You should speak to an Independent Financial Adviser for advice on buy-to-let mortgages, as it's a complex subject. You'll find details of your local IFA in Yellow Pages www.yell.co.uk or visit www.unbiased.co.uk
Mortgages to release the equity in your home
There's a lot of cash tied up in your home. You can release the 'equity' (or cash) by remortgaging and taking out a larger loan - that's as long as you have:
- Enough income to qualify for the larger mortgage.
- Enough equity in the property - in other words, its value has risen enough to allow you to borrow more.
But what if you've already retired, are no longer earning and you've already paid off your mortgage? Then you can think about 'equity release'.
What are equity release schemes?
Aimed at older homeowners, these are a way to unlock tied up capital in your home. This is how equity release schemes work:
- A proportion of the property is normally sold to a company providing one of these schemes.

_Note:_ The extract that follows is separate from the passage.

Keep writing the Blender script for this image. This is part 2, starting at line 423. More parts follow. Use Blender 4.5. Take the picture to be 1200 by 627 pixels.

- You do not have to move - you can still live in your home.
- In exchange for giving up a share of your home, you get a lump sum to spend or invest.
- The equity release company gets its share when you die, sell your home, or move into long-term care.
There are fees to pay and there are strict conditions. Generally, you need to be at least 65 years old. You can borrow around 30 per cent of the value of your home - but it must be worth more than a certain amount.
Key pros and cons of equity release
Pros
- For anyone who's elderly, it's a way for them to stay in their homes and get extra income.
Cons
- Equity release schemes may be expensive, and you could find there are other cheaper ways to borrow money.
- The company will not give you the full market price for the share of the property you are giving up - they will take a part of it to repay the money they have given you.
- You will lose out on the growth in property values on the share of the property you've sold.